Schloss died in January 2026 in London at the age of 96. An Austrian Jew, she lived across the street from Anne Frank in Amsterdam’s Merwedeplein neighborhood in the early 1940s. While much of the world knows the story of Frank—thanks to the efforts of Frank’s father and Schloss’s mother, who married in 1953—Schloss tells her own family’s story in the hourlong 2022 documentary Eva’s Promise. The film was co-produced by Susan Endel Kerner ’67 P’02, professor emerita of theater at Montclair State University in New Jersey. Conn co-hosted a screening of the film on campus in February, followed by an in-person conversation with Kerner and the film’s director, Steve McCarthy.
After the frightened Geiringers arrived at Auschwitz-Birkenau 82 years ago, mother and daughter were separated from father and son for nearly a year. After being forced to march from Auschwitz to Mauthausen, Heinz and Erich were sent to Ebensee, a satellite concentration camp in Austria where they were forced to do slave labor hiding German armaments in mountain caves. Both men died there. Schloss and her mother survived, and Schloss was determined to keep her promise to her brother. Two years after their liberation, Schloss and her mother knocked on the door of her brother’s hiding place and, after the new owners reluctantly allowed them in, Schloss lifted a floorboard and retrieved the hidden treasures.
For more than 40 years after the Holocaust ended, the bereaved Schloss internalized her pain and moved on with her life. She married, had children and became a grandmother.

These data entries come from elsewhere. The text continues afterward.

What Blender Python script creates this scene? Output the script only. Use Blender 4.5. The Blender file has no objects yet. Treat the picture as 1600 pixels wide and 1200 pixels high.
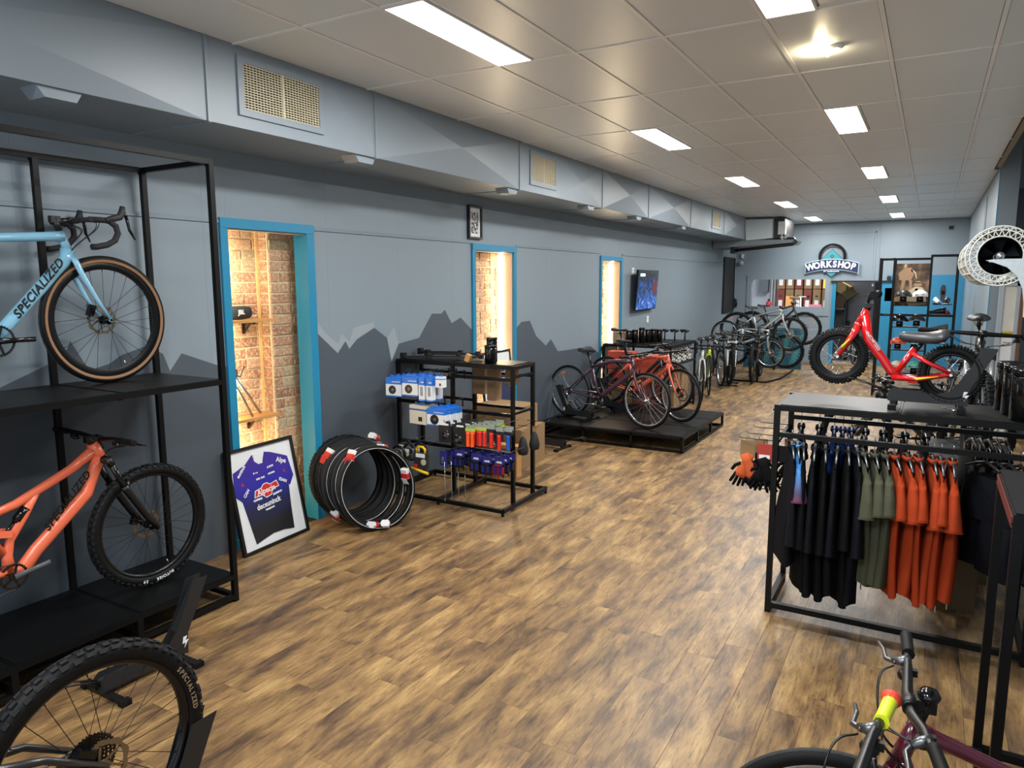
import bpy, math, random
from mathutils import Vector, Matrix
from math import sin, cos, pi
random.seed(7)
SC = bpy.context.scene
COL = SC.collection
rad = math.radians

# ---------------------------------------------------------------- camera
cam_d = bpy.data.cameras.new('camera'); cam = bpy.data.objects.new('camera', cam_d); COL.objects.link(cam)
CAMP = Vector((0, 0, 2.025))
yaw, pit, rol = -0.526096, 0.141413, -0.00247
fw = Vector((sin(yaw)*cos(pit), cos(yaw)*cos(pit), -sin(pit)))
r0 = Vector((cos(yaw), -sin(yaw), 0)); u0 = r0.cross(fw)
rt = cos(rol)*r0+sin(rol)*u0; up = -sin(rol)*r0+cos(rol)*u0
cam.matrix_world = Matrix(((rt.x, up.x, -fw.x, CAMP.x), (rt.y, up.y, -fw.y, CAMP.y), (rt.z, up.z, -fw.z, CAMP.z), (0, 0, 0, 1)))
cam_d.sensor_width = 36; cam_d.lens = 36*1120.6/1600; cam_d.clip_start = 0.05
SC.camera = cam

# ---------------------------------------------------------------- view, world, lights
SC.view_settings.view_transform = 'Standard'; SC.view_settings.look = 'None'
SC.view_settings.gamma = 1; SC.view_settings.use_curve_mapping = False
SC.view_settings.exposure = 0.12
W = bpy.data.worlds.new('world'); SC.world = W; W.use_nodes = True
bg = W.node_tree.nodes['Background']; bg.inputs[0].default_value = (0.80, 0.90, 1.0, 1); bg.inputs[1].default_value = 1.6
SC.cycles.max_bounces = 8; SC.cycles.diffuse_bounces = 4; SC.cycles.use_denoising = True
SC.cycles.sample_clamp_indirect = 6
PANEL_W = 62.0      # watts per ceiling panel
GX = [-3.72, -3.15, -2.587, -2.022, -1.457, -0.892, -0.327, 0.238]     # ceiling grid lines
GY0, GDY = 4.28, 1.19
LIGHTS = [(-2.587+.14, k) for k in (-4, -1, 2, 5, 8, 11)] + [(-0.892+.14, k) for k in (-4, -1, 2, 5, 8, 11)]
def area(name, loc, sx, sy, power, col, rot=(0, 0, 0)):
    l = bpy.data.lights.new(name, 'AREA'); l.shape = 'RECTANGLE'; l.size = sx; l.size_y = sy; l.energy = power; l.color = col
    o = bpy.data.objects.new(name, l); COL.objects.link(o); o.location = loc; o.rotation_euler = rot
    return o
for lx, k in LIGHTS:
    area('panel_light', (lx, GY0+GDY*(k+.5), 3.424), .24, 1.15, PANEL_W, (1.0, 0.985, 0.955))
WARM = (1.0, 0.80, 0.52)
area('doorway_strip_light', (-4.60, 3.60, 1.2), .02, 2.3, 50, WARM, (rad(90), 0, rad(86)))
area('doorway_strip_light', (-4.56, 7.630, 1.2), .02, 2.3, 16, WARM, (rad(-90), 0, 0))
area('doorway_strip_light', (-4.56, 11.17, 1.2), .02, 2.3, 16, WARM, (rad(-90), 0, 0))
area('workshop_light', (-2.6, 21.0, 3.2), 2.4, 1.6, 150, (1, .97, .93))
area('doorway_light', (0.2, 20.6, 2.9), .3, .3, 8, (1, .95, .9))

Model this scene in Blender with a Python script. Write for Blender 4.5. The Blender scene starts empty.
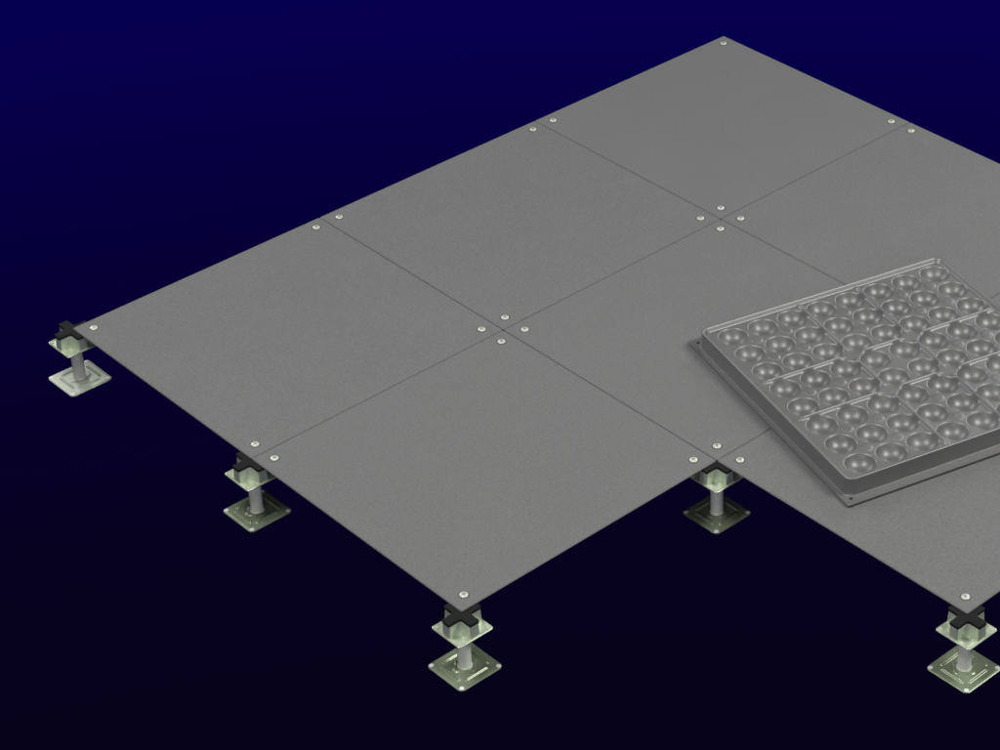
import bpy, bmesh, math, random
from math import pi, sin, cos, sqrt, radians
from mathutils import Vector, Matrix

random.seed(4)
scene = bpy.context.scene
col = scene.collection
T = 0.600                    # panel module
HT = 0.1212                  # finished floor height (top face of the panels)

# ------------------------------------------------------------------ materials
def nodes_of(name):
    m = bpy.data.materials.new(name)
    m.use_nodes = True
    nt = m.node_tree
    return m, nt, nt.nodes['Principled BSDF']

def set_in(b, **kw):
    for k, v in kw.items():
        n = k.replace('_', ' ')
        if n in b.inputs:
            b.inputs[n].default_value = v

def painted(name, c, rough, grain=0.10, scale=420.0, bump=0.12, metallic=0.0, spec=0.5, cloud=0.06, cscale=7.0):
    """Powder coat / sheet metal: fine grain, faint large clouds, tiny bump; object coordinates."""
    m, nt, b = nodes_of(name)
    L = nt.links
    tc = nt.nodes.new('ShaderNodeTexCoord')
    info = nt.nodes.new('ShaderNodeObjectInfo')
    off = nt.nodes.new('ShaderNodeVectorMath'); off.operation = 'ADD'
    sc = nt.nodes.new('ShaderNodeVectorMath'); sc.operation = 'SCALE'
    sc.inputs[0].default_value = (17.3, 9.1, 3.7)
    L.new(info.outputs['Random'], sc.inputs['Scale'])
    L.new(tc.outputs['Object'], off.inputs[0]); L.new(sc.outputs[0], off.inputs[1])
    n1 = nt.nodes.new('ShaderNodeTexNoise'); n1.inputs['Scale'].default_value = scale
    n1.inputs['Detail'].default_value = 3.0; n1.inputs['Roughness'].default_value = 0.65
    n2 = nt.nodes.new('ShaderNodeTexNoise'); n2.inputs['Scale'].default_value = cscale
    n2.inputs['Detail'].default_value = 4.0
    L.new(off.outputs[0], n1.inputs['Vector']); L.new(off.outputs[0], n2.inputs['Vector'])
    r1 = nt.nodes.new('ShaderNodeMapRange')
    r1.inputs['From Min'].default_value = 0.3; r1.inputs['From Max'].default_value = 0.7
    r1.inputs['To Min'].default_value = 1 - grain; r1.inputs['To Max'].default_value = 1 + grain
    r2 = nt.nodes.new('ShaderNodeMapRange')
    r2.inputs['From Min'].default_value = 0.3; r2.inputs['From Max'].default_value = 0.7
    r2.inputs['To Min'].default_value = 1 - cloud; r2.inputs['To Max'].default_value = 1 + cloud
    L.new(n1.outputs['Fac'], r1.inputs['Value']); L.new(n2.outputs['Fac'], r2.inputs['Value'])
    mul = nt.nodes.new('ShaderNodeMath'); mul.operation = 'MULTIPLY'
    L.new(r1.outputs[0], mul.inputs[0]); L.new(r2.outputs[0], mul.inputs[1])
    cs = nt.nodes.new('ShaderNodeVectorMath'); cs.operation = 'SCALE'
    cs.inputs[0].default_value = c
    L.new(mul.outputs[0], cs.inputs['Scale'])
    L.new(cs.outputs[0], b.inputs['Base Color'])
    rr = nt.nodes.new('ShaderNodeMapRange')
    rr.inputs['To Min'].default_value = max(0.05, rough - 0.06); rr.inputs['To Max'].default_value = rough + 0.06
    L.new(n2.outputs['Fac'], rr.inputs['Value']); L.new(rr.outputs[0], b.inputs['Roughness'])
    b.inputs['Metallic'].default_value = metallic
    b.inputs['Specular IOR Level'].default_value = spec
    if bump:
        bp = nt.nodes.new('ShaderNodeBump'); bp.inputs['Strength'].default_value = bump
        bp.inputs['Distance'].default_value = 0.0006
        L.new(n1.outputs['Fac'], bp.inputs['Height']); L.new(bp.outputs[0], b.inputs['Normal'])
    return m

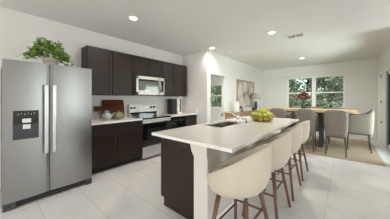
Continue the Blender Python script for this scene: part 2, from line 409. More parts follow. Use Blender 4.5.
# trailing fronds: arched stems with many small round leaflets
for k in range(64):
    a = rnd.uniform(0, 2 * PI); rr = 0.30 * math.sqrt(rnd.random()); hh = 0.30 - 0.95 * (rr / 0.30) ** 2 * 0.30 + rnd.uniform(-.07, .04)
    dy = rr * math.sin(a)
    if dy > 0.12: hh -= 0.05
    if -0.22 < dy < -0.02: hh += 0.03
    p0 = Vector((px + 0.03 * math.cos(a), py + 0.03 * math.sin(a), pz + 0.10))
    p2 = Vector((px + rr * 0.6 * math.cos(a), py + dy, pz + 0.10 + hh))
    p1 = (p0 + p2) / 2 + Vector((0, 0, 0.06))
    st = []
    for q in range(7):
        t = q / 6; st.append(p0 * (1 - t) ** 2 + p1 * 2 * t * (1 - t) + p2 * t * t)
    bs.tube(st, 0.0022, 5, False)
    for q in range(20):
        t = rnd.uniform(0.5, 1.0); c = p0 * (1 - t) ** 2 + p1 * 2 * t * (1 - t) + p2 * t * t
        c = c + Vector((rnd.gauss(0, .02), rnd.gauss(0, .022), rnd.gauss(0, .016)))
        s_ = rnd.uniform(0.013, 0.024)
        nrm = Vector((rnd.gauss(0.3, .6), rnd.gauss(-.1, .6), 1)).normalized(); u = nrm.orthogonal().normalized(); v = nrm.cross(u)
        vs = [b.bm.verts.new(c + (u * math.cos(2 * PI * i / 6) + v * math.sin(2 * PI * i / 6) * 0.8) * s_ + nrm * (0.003 if i % 2 else 0)) for i in range(6)]
        b.bm.faces.new(vs)
b.build('foliage', M['leaf'], pl, fix=False); bs.build('stems', M['stem'], pl)

# ------------------------------------------------------------------ cabinets
def shaker(b, x, y0, y1, z0, z1, rail=0.058, th=0.02):
    """a five piece door facing +X whose front is at x"""
    b.box(x - th, x - 0.009, y0, y1, z0, z1)
    b.box(x - 0.012, x, y0, y0 + rail, z0, z1, 0.0025, 1).box(x - 0.012, x, y1 - rail, y1, z0, z1, 0.0025, 1)
    b.box(x - 0.012, x, y0 + rail, y1 - rail, z0, z0 + rail, 0.0025, 1).box(x - 0.012, x, y0 + rail, y1 - rail, z1 - rail, z1, 0.0025, 1)
    return b
UX = -3.62
XC = XL + 0.003
def upper(y0, y1, z0, z1, splits, label):
    t = thing('upper_cabinet', ((XL + UX) / 2, (y0 + y1) / 2, z0), label, 'cabinet')
    MB().box(XC, UX - 0.021, y0, y1, z0, z1, 0.002, 1).build('carcass', M['espresso'], t)
    e = [y0] + splits + [y1]
    for a, c in zip(e, e[1:]):
        shaker(MB(), UX, a + 0.005, c - 0.005, z0 + 0.004, z1 - 0.012, min(0.058, (c - a) * 0.2)).build('door', M['espresso'], t)
upper(1.165, 2.115, 1.42, 2.345, [1.63], 'dark wood wall cabinet nearest the refrigerator, left of microwave')
upper(2.117, 2.935, 1.88, 2.345, [2.525], 'short dark wood wall cabinet directly above the microwave')
upper(2.937, 3.87, 1.42, 2.345, [3.37], 'dark wood wall cabinet right of microwave, farthest along the wall')
BX = -3.32
XC = XL + 0.003
def lower(y0, y1, z1, drawers, splits, label):
    t = thing('base_cabinet', ((XL + BX) / 2, (y0 + y1) / 2, 0), label, 'cabinet')
    MB().box(XC, BX - 0.021, y0, y1, 0.10, z1).box(XC, BX - 0.09, y0, y1, 0.0, 0.10).build('carcass', M['espresso'], t)
    e = [y0] + splits + [y1]
    if drawers: shaker(MB(), BX, y0 + 0.006, y1 - 0.006, 0.715, z1 - 0.012, 0.03).build('drawer', M['espresso'], t)
    for a, c in zip(e, e[1:]):
        shaker(MB(), BX, a + 0.005, c - 0.005, 0.108, 0.70, min(0.06, (c - a) * 0.22)).build('door', M['espresso'], t)
lower(1.075, 2.118, 0.882, 1, [1.60], 'dark wood base cabinet with two doors between refrigerator and stove')
lower(3.53, 3.96, 0.882, 1, [], 'narrow dark wood base cabinet at the end, right of the dishwasher')
CZ0, CZ1 = 0.884, 0.916
def counter(y0, y1, label, end=False):
    t = thing('countertop', (-3.62, (y0 + y1) / 2, CZ0), label, 'countertop')
    MB().box(XL + 0.001, -3.29, y0, y1, CZ0, CZ1, 0.004).build('slab', M['quartz'], t)
    MB().box(XL + 0.001, XL + 0.021, y0, y1, CZ1, CZ1 + 0.10, 0.003).build('backsplash', M['quartz'], t)
    if end: MB().box(XL + 0.021, -3.30, YK - 0.021, YK - 0.001, CZ1, CZ1 + 0.13, 0.003).build('side_splash', M['quartz'], t)
counter(1.07, 2.122, 'pale quartz countertop between refrigerator and stove, holding two teapots')
counter(2.938, YK - 0.001, 'pale quartz countertop right of stove, holding black coffee maker', True)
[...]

But she realized there was more to keeping her promise than rescuing her brother’s art from beneath a dusty floorboard. Eventually she wrote three books about her family’s experience during and after the Holocaust. “She toured Europe, Asia and the United States as a Holocaust educator,” Kerner explains in the film. “Her focus now is on the story of her brother and sharing his legacy with the world.”
Kerner and Schloss first met 30 years ago when Kerner directed the world premiere of the play And Then They Came for Me: Remembering the World of Anne Frank, which is about two surviving friends of Frank: Schloss and Ed Silverberg, who was Frank’s teenage boyfriend before the Frank family went into hiding in 1942.
Some of Kerner’s distant relatives left Europe in the 1930s, she said. “I imagine their lives in pre-war Germany were very similar to those of the Frank and Geiringer families.”
That connection was part of what drove Kerner to help Schloss tell her own story.
“As a theater educator, I believe in the power of the arts to express deep emotion and to change people’s lives. Heinz and Erich resisted Nazi persecution through their painting and poetry. Their artistry gave them the strength and the hope they needed to survive two years in hiding during terrifying times,” Kerner said.
“In producing Eva’s Promise, my first film, it was my intention to keep this remarkable story alive, especially as we lose connection to the people and the events of a consequential period in our history. And, most personally, I loved Eva and it will always be the honor of my life that she trusted me to tell her story.”